Auch die Korrespondenten anderer deutscher Medien werden in ihrer Arbeit behindert. Im April 2016 erhielt ARD-Korrespondent Volker Schwenck Einreiseverbot, nachdem er 12 Stunden lang in Istanbul in Polizeigewahrsam war. Warum die türkischen Behörden ihm die Einreise verweigert haben, haben sie nicht begründet.

„Spiegel“-Korrespondent Hasnain Kazim musste das Land im März 2016 verlassen, nachdem seine Presseakkreditierung nicht verlängert wurde.
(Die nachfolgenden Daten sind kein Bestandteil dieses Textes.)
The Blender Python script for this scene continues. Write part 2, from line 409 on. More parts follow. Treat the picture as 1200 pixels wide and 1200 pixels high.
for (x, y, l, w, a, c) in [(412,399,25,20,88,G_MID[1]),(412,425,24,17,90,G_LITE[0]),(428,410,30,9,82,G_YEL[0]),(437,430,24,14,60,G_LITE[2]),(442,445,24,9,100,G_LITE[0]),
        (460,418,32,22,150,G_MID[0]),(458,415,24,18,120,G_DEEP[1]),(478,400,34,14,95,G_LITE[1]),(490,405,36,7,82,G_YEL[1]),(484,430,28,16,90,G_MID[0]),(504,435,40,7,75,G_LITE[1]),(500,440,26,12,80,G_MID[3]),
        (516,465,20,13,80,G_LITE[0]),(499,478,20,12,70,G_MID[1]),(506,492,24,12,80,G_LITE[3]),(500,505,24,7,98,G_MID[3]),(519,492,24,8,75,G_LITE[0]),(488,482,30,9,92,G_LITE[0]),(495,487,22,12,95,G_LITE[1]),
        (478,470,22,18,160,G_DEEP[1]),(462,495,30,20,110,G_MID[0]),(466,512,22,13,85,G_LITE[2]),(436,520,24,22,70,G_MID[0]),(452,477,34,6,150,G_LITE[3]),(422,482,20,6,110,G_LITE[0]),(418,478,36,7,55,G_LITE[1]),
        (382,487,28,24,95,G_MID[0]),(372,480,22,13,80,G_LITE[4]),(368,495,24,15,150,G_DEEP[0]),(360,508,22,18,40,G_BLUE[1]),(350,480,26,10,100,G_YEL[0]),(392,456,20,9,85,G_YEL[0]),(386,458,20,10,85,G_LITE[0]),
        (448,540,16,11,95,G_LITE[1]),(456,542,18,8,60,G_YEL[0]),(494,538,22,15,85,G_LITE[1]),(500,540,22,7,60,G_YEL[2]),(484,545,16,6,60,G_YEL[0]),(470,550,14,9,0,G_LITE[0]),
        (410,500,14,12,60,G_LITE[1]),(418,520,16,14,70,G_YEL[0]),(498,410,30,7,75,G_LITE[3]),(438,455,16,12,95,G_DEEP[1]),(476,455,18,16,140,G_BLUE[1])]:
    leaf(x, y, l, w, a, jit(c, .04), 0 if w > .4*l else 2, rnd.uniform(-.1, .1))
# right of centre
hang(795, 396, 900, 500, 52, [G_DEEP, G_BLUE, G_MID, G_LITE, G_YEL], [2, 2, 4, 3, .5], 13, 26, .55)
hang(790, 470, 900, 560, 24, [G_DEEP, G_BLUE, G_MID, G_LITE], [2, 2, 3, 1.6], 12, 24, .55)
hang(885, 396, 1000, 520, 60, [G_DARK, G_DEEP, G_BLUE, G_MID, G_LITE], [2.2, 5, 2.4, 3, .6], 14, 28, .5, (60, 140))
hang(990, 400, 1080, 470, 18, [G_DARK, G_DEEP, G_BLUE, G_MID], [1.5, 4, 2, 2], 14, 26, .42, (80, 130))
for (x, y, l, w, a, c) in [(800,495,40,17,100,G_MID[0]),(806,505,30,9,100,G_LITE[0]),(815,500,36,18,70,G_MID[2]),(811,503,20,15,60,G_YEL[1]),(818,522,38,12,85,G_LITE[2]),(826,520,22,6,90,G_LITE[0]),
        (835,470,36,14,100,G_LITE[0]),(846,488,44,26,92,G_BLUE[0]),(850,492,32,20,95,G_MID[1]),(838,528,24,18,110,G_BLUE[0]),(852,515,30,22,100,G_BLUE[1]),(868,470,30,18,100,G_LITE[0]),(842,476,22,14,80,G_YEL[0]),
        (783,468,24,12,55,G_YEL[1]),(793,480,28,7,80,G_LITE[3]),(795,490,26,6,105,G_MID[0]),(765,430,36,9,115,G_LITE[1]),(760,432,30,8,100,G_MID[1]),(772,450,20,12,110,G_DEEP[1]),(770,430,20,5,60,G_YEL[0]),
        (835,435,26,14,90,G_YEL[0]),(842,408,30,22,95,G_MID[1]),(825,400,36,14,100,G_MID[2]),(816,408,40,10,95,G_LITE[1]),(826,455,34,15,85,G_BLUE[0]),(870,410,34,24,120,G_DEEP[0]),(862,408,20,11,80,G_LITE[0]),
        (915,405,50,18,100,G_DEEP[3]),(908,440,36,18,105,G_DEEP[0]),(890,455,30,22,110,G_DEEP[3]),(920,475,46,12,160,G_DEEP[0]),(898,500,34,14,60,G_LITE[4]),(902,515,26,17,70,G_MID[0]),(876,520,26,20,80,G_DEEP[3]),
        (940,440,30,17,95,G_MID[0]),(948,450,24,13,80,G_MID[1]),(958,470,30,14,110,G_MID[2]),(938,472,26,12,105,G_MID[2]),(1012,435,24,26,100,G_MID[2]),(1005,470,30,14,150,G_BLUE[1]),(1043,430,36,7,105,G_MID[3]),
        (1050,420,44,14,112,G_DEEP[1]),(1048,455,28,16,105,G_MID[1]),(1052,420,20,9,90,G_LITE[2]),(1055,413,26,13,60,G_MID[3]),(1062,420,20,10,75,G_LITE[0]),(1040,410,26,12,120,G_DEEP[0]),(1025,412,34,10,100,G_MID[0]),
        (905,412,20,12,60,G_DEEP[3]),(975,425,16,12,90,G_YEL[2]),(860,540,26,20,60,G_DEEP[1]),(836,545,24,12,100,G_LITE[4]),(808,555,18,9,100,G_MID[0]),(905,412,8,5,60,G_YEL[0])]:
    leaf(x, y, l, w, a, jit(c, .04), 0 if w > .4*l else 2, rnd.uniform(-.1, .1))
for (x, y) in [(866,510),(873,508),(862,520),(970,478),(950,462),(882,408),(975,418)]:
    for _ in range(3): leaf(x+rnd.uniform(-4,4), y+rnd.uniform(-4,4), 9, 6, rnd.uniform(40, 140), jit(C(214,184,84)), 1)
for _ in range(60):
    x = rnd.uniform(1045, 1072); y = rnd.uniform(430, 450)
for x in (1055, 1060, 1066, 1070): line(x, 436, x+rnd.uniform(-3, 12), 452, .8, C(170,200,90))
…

Restriktionen betrafen unter anderem auch zwei Reporter von VICE News, einen Reporter der „New York Times“ und vor einigen Tagen einen italienischen Blogger und Dokumentarfilmer.

Sarı ist eine der letzten, die frei aus Istanbul berichtet. Sie riskiert ihre Freiheit, damit wir alle informiert werden.
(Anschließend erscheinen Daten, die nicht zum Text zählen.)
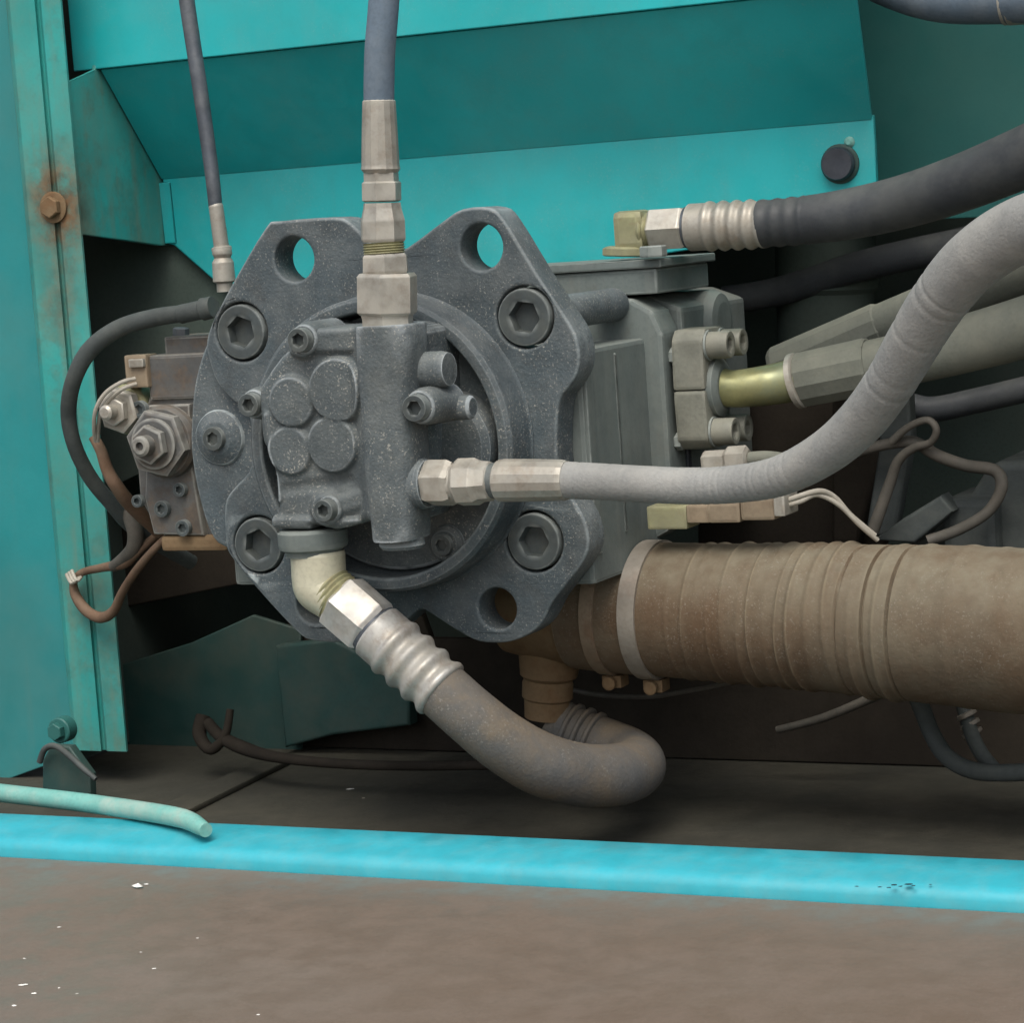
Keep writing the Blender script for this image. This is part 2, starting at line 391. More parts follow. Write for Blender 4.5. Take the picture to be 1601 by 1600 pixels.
# --- cross beam: lit upper face, sloping underside, lower strip
XR = P(1366, 181, YS).x; zS = (zS + P(1366, 181, YS).z)/2
zB = P(900, 418, YS).z
beam = thing('cross_beam', 'teal sheet steel cross beam with sloping shaded underside behind the pump', 'beam', (0, YS, zB))
tk = .004
zTop = .75
solid('upper_face', [(P(114, 100, YT).x, YT, zT), (P(1336, -20, YT).x, YT, zT), (P(1336, -20, YT).x, YT, zTop), (P(114, 100, YT).x, YT, zTop)], Vector((0, tk, 0)), 'teal_paint', beam, .001)
solid('sloping_face', [(X0+.003, YT+.0045, zT-.001), (P(1334, -20, YT).x, YT+.0045, zT-.001), (XR-.002, YS-.001, zS), (X0+.003, YS-.001, zS)], Vector((0, .003, .004)), 'teal_paint', beam, 0)
cut = [P(272, 383, YS), P(350, 452, YS), P(420, 470, YS)]
pts = [Vector((X0+.004, YS, zS+.002)), Vector((XR, YS, zS+.004)), Vector((XR, YS, P(1370, 345, YS).z)), Vector((P(900, 418, YS).x, YS, zB)), cut[2], cut[1], cut[0], Vector((X0+.004, YS, P(250, 382, YS).z))]
solid('lower_strip', pts, Vector((0, tk, 0)), 'teal_paint', beam, .0008)
solid('weld_seam', [Vector((P(250, 300, YS).x, YS-.0018, zS-.004)), Vector((P(268, 300, YS).x, YS-.0018, zS-.004)), Vector((P(270, 300, YS).x, YS-.0018, P(270, 380, YS).z)), Vector((P(252, 300, YS).x, YS-.0018, P(270, 380, YS).z))], Vector((0, .0025, 0)), 'teal_paint', beam, .001)
# capped bolt on the strip's right end
c = P(1314, 256, YS)
k = S(c)
link('washer', mesh_of(lathe(c, FRONT, [(0, 31*k), (.002, 31*k), (.003, 28*k)], 32), 'washer'), 'teal_dark', beam)
link('bolt_head', mesh_of(lathe(c+FRONT*.003, FRONT, [(0, 26*k), (.007, 26*k), (.009, 24*k)], 28), 'bolt_head'), 'black_plug', beam, label='black round bolt head on the strip')
link('weld_spot', mesh_of(lathe(P(1328, 222, YS), FRONT, [(0, 9*k), (.002, 8*k), (.004, 4*k)], 12), 'weld_spot'), 'teal_rod', beam)

# --- deep interior: back wall, dark backing for shade, unseen roof, side walls
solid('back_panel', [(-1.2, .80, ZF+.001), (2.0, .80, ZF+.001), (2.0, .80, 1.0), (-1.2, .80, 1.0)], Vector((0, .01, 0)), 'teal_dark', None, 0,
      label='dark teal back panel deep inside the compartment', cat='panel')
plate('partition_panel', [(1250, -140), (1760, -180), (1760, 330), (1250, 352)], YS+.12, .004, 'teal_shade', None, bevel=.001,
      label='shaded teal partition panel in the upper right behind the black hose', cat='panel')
backing_top = P(1500, 330, .78).z
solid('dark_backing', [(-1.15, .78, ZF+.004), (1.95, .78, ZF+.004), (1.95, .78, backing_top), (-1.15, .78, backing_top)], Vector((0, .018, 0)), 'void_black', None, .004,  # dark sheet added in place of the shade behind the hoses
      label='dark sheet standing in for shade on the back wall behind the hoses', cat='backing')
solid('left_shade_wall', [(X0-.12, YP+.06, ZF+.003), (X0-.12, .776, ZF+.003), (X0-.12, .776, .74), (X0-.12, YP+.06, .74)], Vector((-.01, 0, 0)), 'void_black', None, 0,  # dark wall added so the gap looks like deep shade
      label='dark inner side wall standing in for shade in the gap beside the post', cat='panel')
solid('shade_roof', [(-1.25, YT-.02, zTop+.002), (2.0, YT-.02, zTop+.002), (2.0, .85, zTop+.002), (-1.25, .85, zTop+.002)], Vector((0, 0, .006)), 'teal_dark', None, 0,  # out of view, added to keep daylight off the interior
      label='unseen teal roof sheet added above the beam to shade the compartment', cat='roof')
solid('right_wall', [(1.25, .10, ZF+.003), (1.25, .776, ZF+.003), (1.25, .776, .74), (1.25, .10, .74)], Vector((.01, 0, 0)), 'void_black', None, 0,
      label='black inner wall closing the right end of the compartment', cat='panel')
# lower-left inner panels
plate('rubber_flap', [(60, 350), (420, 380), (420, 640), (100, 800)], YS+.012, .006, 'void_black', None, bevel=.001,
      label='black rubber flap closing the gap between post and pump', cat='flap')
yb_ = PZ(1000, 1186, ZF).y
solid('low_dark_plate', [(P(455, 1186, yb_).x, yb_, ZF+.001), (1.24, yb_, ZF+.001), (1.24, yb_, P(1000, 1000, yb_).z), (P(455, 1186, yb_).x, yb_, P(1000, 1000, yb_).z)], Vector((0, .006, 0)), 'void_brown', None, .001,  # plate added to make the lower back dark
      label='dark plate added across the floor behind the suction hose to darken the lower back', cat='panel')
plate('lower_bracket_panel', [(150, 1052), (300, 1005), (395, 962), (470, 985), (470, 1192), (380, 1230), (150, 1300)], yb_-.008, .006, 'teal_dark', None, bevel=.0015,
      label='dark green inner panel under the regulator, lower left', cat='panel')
plate('rubber_baffle', [(100, 800), (600, 800), (720, 1130), (470, 1140), (440, 900), (150, 960)], .40, .012, 'void_brown', None, bevel=.002,
      label='dark brown rubber baffle behind the lower left of the pump', cat='baffle')
plate('green_mount', [(430, 1010), (520, 1000), (640, 1060), (640, 1135), (520, 1150), (445, 1170)], yb_-.03, .02, 'teal_dark', None, bevel=.003,
      label='dark green mounting block low behind the pump', cat='mount')
# angle strip along the floor
a, b, c_, d_ = PZ(440, 1180, ZF), PZ(455, 1196, ZF), PZ(268, 1290, ZF), PZ(225, 1282, ZF)
solid('floor_strip', [a, b, c_, d_], Vector((0, 0, .006)), 'floor_dirt', None, .002, label='dark angle strip lying along the floor pan', cat='strip')

# ================================================================== MAIN PUMP
pump = thing('hydraulic_pump', 'large grey cast iron piston pump with four socket bolts in its face', 'pump', P(640, 1000, .08))
FL = [(415, 355), (435, 346), (520, 340), (548, 349), (580, 380), (608, 396), (636, 387), (690, 347), (722, 327), (765, 325), (788, 345), (837, 425), (872, 478), (898, 520), (906, 555), (902, 583), (890, 604), (876, 624), (871, 660),
      (871, 715), (876, 745), (892, 775), (910, 805), (919, 832), (920, 858), (908, 884), (890, 908), (865, 940), (847, 974), (825, 993), (797, 1004), (768, 1006), (740, 1001), (705, 981), (664, 955), (650, 957), (636, 969),
      (605, 992), (560, 1003), (525, 1005), (485, 1002), (460, 985), (400, 920), (360, 870), (352, 845), (351, 790), (362, 767), (388, 738), (394, 710), (391, 665), (384, 642), (362, 625), (340, 600), (328, 570), (322, 540), (327, 515), (342, 482), (370, 430)]
BOLTS = [(377, 519, 34), (820, 496, 41), (404, 852, 34), (835, 847, 41)]
OPEN = [(459, 405, 33), (752, 386, 33), (777, 952, 30), (490, 945, 30)]
k0 = S(Vector((0, 0, 0)))
hl = [(x, y, 48*k0) for x, y, r in BOLTS] + [(x, y, r*k0*1.08) for x, y, r in OPEN] + [(622, 690, .10)]
plate('mounting_flange', FL, 0, .034, 'cast_flange', pump, holes=hl, bevel=.0028, smoothn=3)
for x, y, r in BOLTS:
    socket_bolt(pump, P(x, y, 0)+Vector((0, .016, 0)), 44*k0, .0175)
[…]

Özgürüz.org, die Berliner Redaktion des Journalisten Can Dündar und CORRECTIV ist eine Antwort auf die verzweifelte Lage der Pressefreiheit in der Türkei. Özgürüz – „Wir sind frei“ – wurde im Januar 2017 gegründet und berichtet seitdem kritisch über die Ereignisse in der Türkei. Ziel ist es, vor allem der türkischen Bevölkerung einen Zugang zu unabhängigen Informationen zu bieten. Eine weitere Zielgruppe der Özgürüz-Inhalte sind türkeistämmige Menschen in Deutschland. Die Erdoğan-Regierung hat sofort die Seite in der Türkei gesperrt, die meisten Inhalte erreichen das türkische Publikum auf diversen sozialen Medien. Die Redaktion wirbt um Fördermitglieder zur Finanzierung ihrer Arbeit.